En cualquier caso, el Gobierno tendrá que afrontar, antes o después, los problemas de unos conflictos que no pueden ser resueltos con los llamamientos a la buena voluntad o con exhortaciones éticas a la primacía de los intereses generales. En una crisis económica de la magnitud y gravedad que reviste la actual, la divergencia de intereses entre la población empleada, preocupada por el mantenimiento de su capacidad adquisitiva, y la población en paro puede proyectarse en una pugna entre las regiones que logran mantener en pie industrias ruinosas financiadas con fondos presupuestarios y el resto del país. La situación que viven ciudades o zonas al borde de la quiebra colectiva impide que las razones económicas y los argumentos del interés general puedan abrirse paso y convencer a los parados de que su sacrificio es inevitable. Pero, por otra parte, el doblegamiento del Gobierno a las presiones locales puede crear una escalada de reivindicaciones en la que las zonas mejor organizadas o dispuestas a alzar la voz ganen la batalla a los territorios más débiles y se beneficien privilegiadamente de los fondos presupuestarios pagados por todos los contribuyentes.

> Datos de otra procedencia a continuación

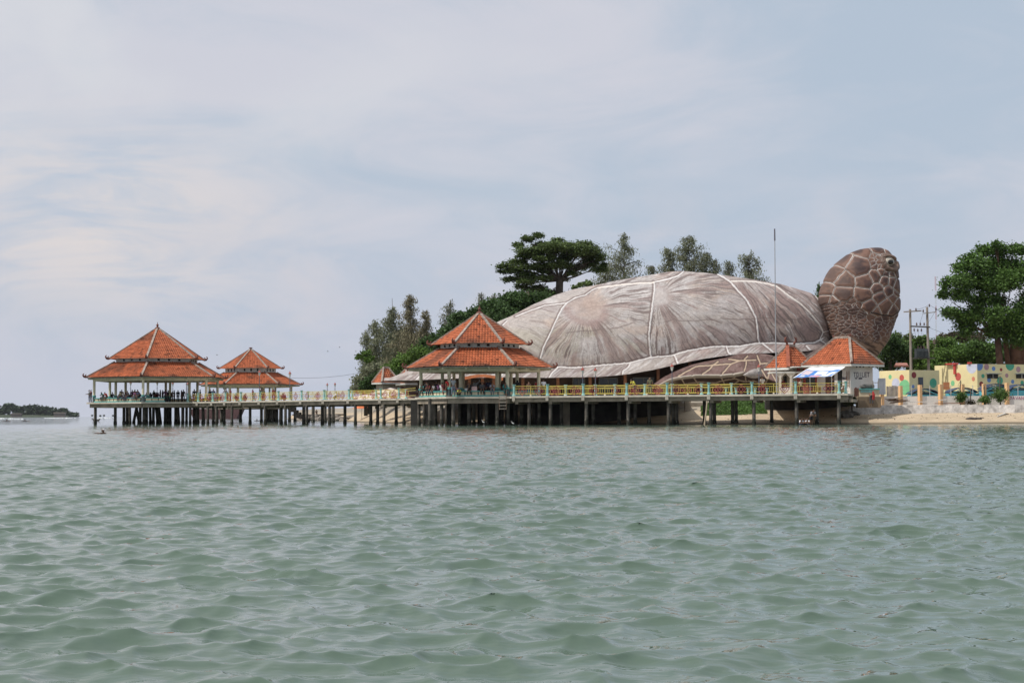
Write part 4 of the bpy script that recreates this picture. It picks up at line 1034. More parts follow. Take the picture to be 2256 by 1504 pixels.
# sea wall
rough = mk('rough_sea_wall', (0.66, 0.62, 0.58), 0.9, 0.3, 1.9, bump=1.0, c2=(0.34, 0.315, 0.29))
def make_seawall():
    xs = np.concatenate([np.linspace(G(1858, 150.5, 0).x, G(1905, 150.5, 0).x, 14), np.linspace(G(1905, 150.5, 0).x, 75, 150)[1:]])
    rows = []; n = len(xs)
    zt = np.interp(xs, [xs[0], xs[0]+.5, xs[4], xs[13], xs[-1]], [.95, 1.45, 1.66, 1.72, 1.74])
    for y, z in ((149.6, 0*xs+.3), (149.75, 0*xs+.75), (149.9, zt*.5+.42), (150.0, zt-.10), (150.02, zt), (151.2, zt+.012), (151.25, zt-1.0)):
        rows.append(np.stack([xs, y+(fbm(xs*1.1, xs*0+y, 3, 4)-.5)*.55+0*xs, z+(fbm(xs*.8, xs*0+y*2, 6, 3)-.5)*.08], -1))
    me = npmesh('sea_wall', np.array(rows).reshape(-1, 3), grid_faces(7, n), False)
    o = put('sea_wall', me, rough); tag(o, 'rough grey stone sea wall along the top of the sandy beach', 'wall')
make_seawall()
# tiled hip roof house seen over its near corner
def hip_house(name, px_, Y0, th, L1, L2, ze, zr, rl, along, label, cat, over=.75, walls=True, zb=2.5, wm=None, oc=.12):
    th = R(th); dl = Vector((-math.sin(th), math.cos(th), 0)); dr = Vector((math.cos(th), math.sin(th), 0))
    C = G(px_, Y0, ze); C.z = ze
    t = empty(name, (C.x, C.y, zb), label, cat)
    c0, c1, c2, c3 = C, C+dr*L2, C+dr*L2+dl*L1, C+dl*L1
    mid = (c0+c2)/2; mid.z = zr; d = dl if along == 'l' else dr
    if along == 'l': r0, r1 = mid-d*rl/2, mid+d*rl/2; F4 = [(c3, c0, r0, r1), (c0, c1, r0, r0+dr*.001), (c1, c2, r1, r0), (c2, c3, r1, r1-dr*.001)]
    else: r0, r1 = mid-d*rl/2, mid+d*rl/2; F4 = [(c3, c0, r0, r0+dl*.001), (c0, c1, r1, r0), (c1, c2, r1, r1+dl*.001), (c2, c3, r0, r1)]
    rf = build_tiles('roof', F4, t, 7+int(px_) % 50)
    for e, r_ in (((c0, r0), (c1, r0), (c2, r1), (c3, r1)) if along == 'l' else ((c0, r0), (c1, r1), (c2, r1), (c3, r0))):
        MB().bar(e+Vector((0, 0, .07)), r_+Vector((0, 0, .08)), .22, .17).build('hip_ridge', ridge, rf)
    MB().bar(r0+Vector((0, 0, .10)), r1+Vector((0, 0, .10)), .24, .22).build('top_ridge', ridge, rf)
    fs = MB()
    for a, b in ((c0, c1), (c1, c2), (c2, c3), (c3, c0)): fs.bar(a+Vector((0, 0, -.10)), b+Vector((0, 0, -.10)), .06, .20)
    fs.build('fascia', whitew, t)
    so = MB(); so.prism([(p.x, p.y) for p in (c0, c1, c2, c3)], ze-.16, ze-.10); so.build('soffit', soffit, t)
    w0 = C+dl*over+dr*over
    if walls:
        W = MB(); l1, l2 = L1-2*over, L2-2*over
        W.prism([(p.x, p.y) for p in (w0, w0+dr*l2, w0+dr*l2+dl*l1, w0+dl*l1)], zb, ze-.16); W.build('wall', wm or whitew, t)
    return t, C, dl, dr, (r0, r1), w0
# ---- toilet building
toilet, TC, tdl, tdr, tr_, tw = hip_house('toilet_building', 1876, 145.5, 40, 5.9, 4.85, 5.50, 8.02, 1.7, 'l', 'white toilet building with orange hipped roof at the shore end of the pier', 'building', wm=M('toilet_wall_paint', (0.68, 0.64, 0.60), .8, .12, .6, c2=(.58, .54, .50)))
for e, s in ((tr_[0], 1), (tr_[1], 1)): curl(e+Vector((0, 0, .15)), (tdl*-1 if e is tr_[0] else tdl), .5).build('ridge_ornament', horn, toilet)
curl(TC+Vector((0, 0, .05)), -(tdl+tdr), .55).build('corner_ornament', horn, toilet)
TN = Vector((tdr.y, -tdr.x, 0)); LN = -tdr                         # outward normals of the right and left wall
def on_wall(px_, py_, W=tw, d=None): return ray_plane(px_, py_, W, d or tdr)
for q in (1887, 1894.5, 1902, 1914.5, 1922, 1930):
    p = on_wall(q, 807)+TN*.0; MB().box(p, (.19, .06, .20), axes=(tdr, TN, Vector((0, 0, 1)))).build('vent_opening', darkw, toilet)
ink = M('sign_ink', (0.05, 0.035, 0.06), .7)
def glyphs(word, x0, x1, y0, y1, W, d, nrm, parent, name, wd=.30, font=None):
    """block letters; (x0..x1, y0..y1) is their box in the picture, on the wall through W along d"""
    F5 = {'T': [((0, 1), (1, 1)), ((.5, 1), (.5, 0))], 'O': [((.1, 0), (.1, 1)), ((.9, 0), (.9, 1)), ((.1, 1), (.9, 1)), ((.1, 0), (.9, 0))], 'I': [((.5, 0), (.5, 1))], 'L': [((.1, 1), (.1, 0)), ((.1, 0), (1, 0))],
          'E': [((.1, 0), (.1, 1)), ((.1, 1), (1, 1)), ((.1, .5), (.85, .5)), ((.1, 0), (1, 0))], 'R': [((.1, 0), (.1, 1)), ((.1, 1), (.9, .9)), ((.9, .9), (.9, .55)), ((.9, .55), (.1, .5)), ((.4, .5), (1, 0))], 'U': [((.1, 1), (.1, 0)), ((.1, 0), (.9, 0)), ((.9, 0), (.9, 1))], 'M': [((0, 0), (0, 1)), ((0, 1), (.5, .4)), ((.5, .4), (1, 1)), ((1, 1), (1, 0))],
          'D': [((.1, 0), (.1, 1)), ((.1, 1), (.8, .85)), ((.8, .85), (.9, .3)), ((.9, .3), (.1, 0))], 'A': [((0, 0), (.5, 1)), ((.5, 1), (1, 0)), ((.2, .4), (.8, .4))], 'V': [((0, 1), (.5, 0)), ((.5, 0), (1, 1))], 'N': [((0, 0), (0, 1)), ((0, 1), (1, 0)), ((1, 0), (1, 1))], 'S': [((1, 1), (0, .9)), ((0, .9), (0, .5)), ((0, .5), (1, .45)), ((1, .45), (.9, 0)), ((.9, 0), (0, .05))], '5': [((1, 1), (.1, 1)), ((.1, 1), (.1, .55)), ((.1, .55), (.9, .5)), ((.9, .5), (.9, 0)), ((.9, 0), (0, 0))], '0': [((.1, 0), (.1, 1)), ((.9, 0), (.9, 1)), ((.1, 1), (.9, 1)), ((.1, 0), (.9, 0))], '.': [((.4, 0), (.55, .05))],
          'B': [((.1, 0), (.1, 1)), ((.1, 1), (.8, .9)), ((.8, .9), (.1, .5)), ((.1, .5), (.9, .4)), ((.9, .4), (.1, 0))], 'P': [((.1, 0), (.1, 1)), ((.1, 1), (.9, .9)), ((.9, .9), (.9, .5)), ((.9, .5), (.1, .45))]}
    n = len(word); mb = MB(); adv = (x1-x0)/n
    for i, ch in enumerate(word):
        for (a, b), (c, e) in F5.get(ch, []):
            p = ray_plane(x0+adv*(i+.12+a*.70), y1+(y0-y1)*b, W, d)+nrm*.012; q = ray_plane(x0+adv*(i+.12+c*.70), y1+(y0-y1)*e, W, d)+nrm*.012
            ax = (q-p); ln = ax.length; ax.normalize(); w_ = wd*.24
            sd = nrm.cross(ax)
            mb.box((p+q)/2, (ln+w_, .012, w_), axes=(ax, nrm, sd))
    return mb.build(name, ink, parent)
glyphs('TOILET', 1880, 1916, 820.5, 829.5, tw, tdr, TN, toilet, 'painted_sign', .30)
glyphs('TUK UMUM'.replace('K', 'T'), 1883, 1899.5, 831.8, 834.8, tw, tdr, TN, toilet, 'small_lettering', .15)
glyphs('TOILET', 1855.5, 1865.5, 830.8, 835, tw, tdl, LN, toilet, 'small_notice', .14)
# left side: dark doorway, window row with red frames, pipes
def face_rect(x0, x1, y0, y1, W, d, nrm, mat_, name, parent, out=.02, th=.06):
    a = ray_plane(x0, y0, W, d); b = ray_plane(x1, y0, W, d); zb_ = ray_plane((x0+x1)/2, y1, W, d).z
    u = (b-a); u.z = 0; ln = u.length; u.normalize(); m_ = (a+b)/2; zt_ = (a.z+b.z)/2
    return MB().box((m_.x+nrm.x*out, m_.y+nrm.y*out, (zt_+zb_)/2), (ln, th, abs(zt_-zb_)), axes=(u, nrm, Vector((0, 0, 1)))).build(name, mat_, parent)
face_rect(1846, 1855, 815, 866, tw, tdl, LN, darkw, 'doorway', toilet)
w1 = face_rect(1819, 1838, 818, 866, tw, tdl, LN, M('brown_interior', (.06, .04, .035), .7), 'window', toilet)
for q in (1866.5, 1871):
    p = ray_plane(q, 817, tw, tdl); p2 = ray_plane(q, 852, tw, tdl); MB().bar(p+LN*.06, p2+LN*.06, .05, .05).build('pipe', M('copper_pipe', (.25, .13, .08), .6), toilet)
# shop rooms that continue to the left under the awning
shop = empty('snack_stall', (G(1795, 149, 2.7).x, 149, 2.7), 'shaded snack stall with red door frames between kiosk and toilet building', 'stall')
for a, b, mt_, nm, yy in ((1757, 1847, M('stall_wall', (.40, .34, .26), .8), 'wall', 149.9), (1771, 1776, M('red_frame', (.28, .055, .04), .6), 'door_frame', 149.6), (1797, 1803, M('red_frame', (.28, .055, .04)), 'door_frame', 149.6), (1777.5, 1796, M('dim_glass', (.05, .05, .045), .3), 'window', 149.7), (1804.5, 1814, darkw, 'doorway', 149.7), (1757, 1764, M('red_frame', (.28, .055, .04)), 'door_frame', 149.65)):
    A_ = G(a, yy, 0); B_ = G(b, yy, 0); MB().box(((A_.x+B_.x)/2, yy, 4.0), (B_.x-A_.x, .12 if nm != 'wall' else .16, 2.55)).build(nm, mt_, shop)
A_ = G(1752, 147, 0); B_ = G(1850, 147, 0)
MB().box(((A_.x+B_.x)/2, 149, 5.32), (B_.x-A_.x, 2.6, .10)).build('flat_roof', whitew, shop)
MB().box((G(1790, 145.6, 0).x, 145.6, 3.05), (1.5, .5, .7)).build('counter', M('stall_counter', (.30, .12, .07), .7), shop)
# awning: printed banner used as a sun shade
aw = empty('awning', (G(1800, 143.5, 3).x, 143.5, 2.7), 'faded blue and white printed banner stretched as an awning over the stall', 'awning')
def banner():
    A_, B_, C_, D_ = P(1785, 808.5, 147.0), P(1863, 807, 144.6), P(1832, 829, 141.9), P(1746, 832, 143.6)
    n, m_ = 60, 24; V = []; Cc = []
    for j in range(m_):
        for i in range(n):
            u, v = i/(n-1), j/(m_-1); p = A_.lerp(B_, u).lerp(D_.lerp(C_, u), v); p = p+Vector((0, 0, -.22*math.sin(math.pi*u)*math.sin(math.pi*v)+.02*math.sin(u*23+v*5))); V.append(p)
            c = (.78, .76, .72)
            inb = .22 < v < .97 and .03 < u < .97
            if inb: c = (.07, .22, .55)
            if .30 < v < .56 and .34 < u < .66: c = (.74, .77, .80)
            if .62 < v < .85 and .33 < u < .58: c = (.75, .35, .38)
            if .55 < v < .9 and .58 < u < .86: c = (.72, .74, .78)
            if .40 < v < .62 and .70 < u < .92: c = (.72, .76, .80)
            if .30 < v < .62 and .05 < u < .24: c = (.60, .50, .52)
            if .72 < v < .86 and .10 < u < .22: c = (.78, .72, .60)
            k = .88+.24*_h(np.array([i]), np.array([j]), 5)[0]; Cc.append([x*k for x in c])
    me = npmesh('printed_cloth', np.array([tuple(p) for p in V]), grid_faces(m_, n), True, np.array(Cc)); put('printed_cloth', me, vcmat('banner_print', .6, .05, 3), aw)
    for p in (C_, D_, D_.lerp(C_, .45)): MB().bar((p.x, p.y, DZ-.01), p, .05, .05).build('pole', M('thin_pole', (.32, .32, .30), .6), aw)
banner()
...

En esta situación, el Gobierno no puede confiar ni en la mano invisible de la racionalidad económica ni en la buena disposición, de los grupos amenazados por la crisis. La magnitud del déficit público y la quiebra sin remedio de muchas empresas estatales o subvencionadas impedirán, a la larga, ir apagando las hogueras de los conflictos mediante la utilización de fondos públicos.

Antes o después, por consiguiente, el Ejecutivo tendrá que exponer las líneas generales de su política industrial ante la crisis y proceder a aplicarla dé forma coherente y firme. La ilusión de que la intervención estatal puede salvar a los españoles del desempleo no es fácil de disipar -cuando desde el Gobierno, y de forma electoralista, se insiste en mantenerla- Pero el presidente González dispone de la autoridad política y el crédito moral suficientes para explicar a sus compatriotas los perfiles reales de una situación que sólo puede agravarse si los fondos públicos siguen siendo aplicados a mantener artificialmente en pie empresas en ruina. La huelga de Vigo es, en este sentido, una hermosa demostración de solidaridad humana y de la capacidad de combate de los ciudadanos. Si el Gobierno sabe canalizar esa solidaridad, y el capital político de sus 10 millones de votos, hacia la ejecución de una política económica racional puede estar seguro de que no le ha de faltar la colaboración y el sacrificio de los españoles, colaboración que no debe desperdiciar en el corto plazo ni en las pequeñas soluciones sectoriales y que le permitirá enfrentarse airosamente, y con grandes probabilidades de éxito, a la crisis.